At first, Mary wants her garden to stay her secret. Then she slowly widens the circle of those who can come – first to help, then to be helped. In the end, keeping the garden as “hers” becomes less important than sharing its beauty with others.

So few have been within that distant “garden” of rock and dust. Even though most of the world has seen it from afar, the moon remains our world’s secret garden, truly known by only a few – and for years, locked away as surely as any brass key could do.

What good would it do our souls to return? What good to our minds, our hopes, our imaginations, if the miles beyond the sky were to become highways again for us and not just our machines?

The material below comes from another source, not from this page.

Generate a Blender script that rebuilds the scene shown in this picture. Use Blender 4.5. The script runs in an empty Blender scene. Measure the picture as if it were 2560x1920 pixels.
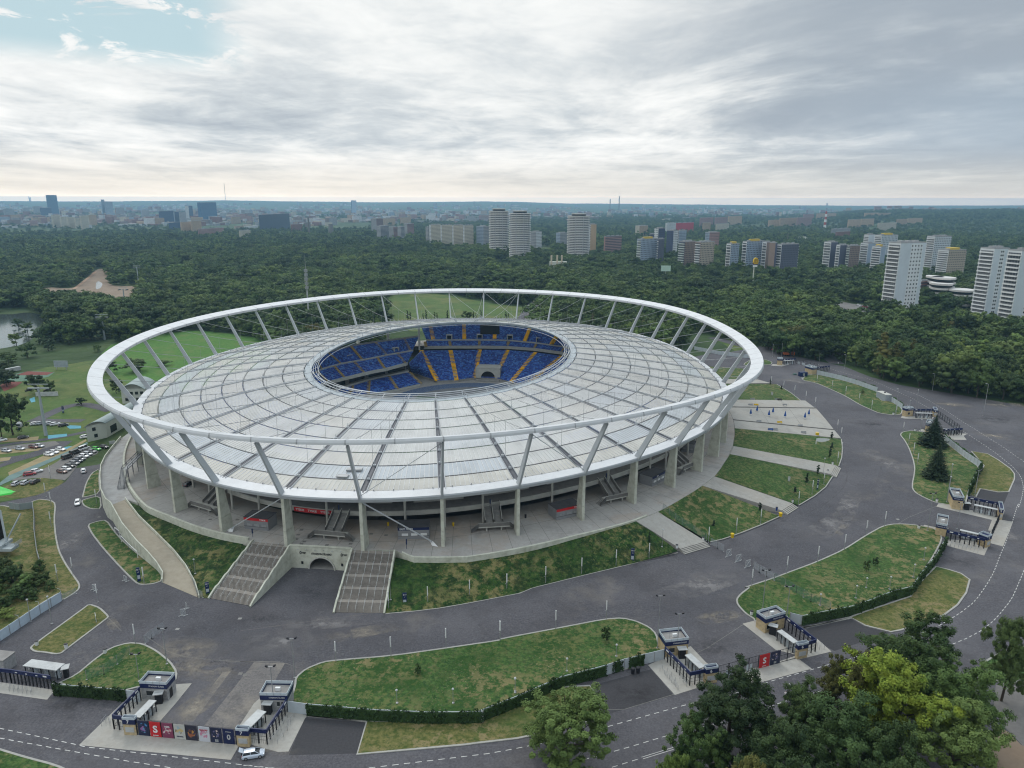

What perspective might be gained if more of us were to know the beauty – and to know that that beauty was within our reach, not just an accomplishment of another day and another time, never to be repeated?

I wonder. I really do.

And if I wonder, never having been there – how much more so, perhaps, for one who had seen?

Look at the moon and wink, his family asked. I will. And I’ll continue to keep my own hopes alive that someday we’ll do more than just wink.

You have my envy, Mr. Armstrong. You took the steps beyond the wall, and came to see the roses that lay within.

I only hope, someday, that the key will be found again. And that the wonders of the garden will be open to all who wish to come.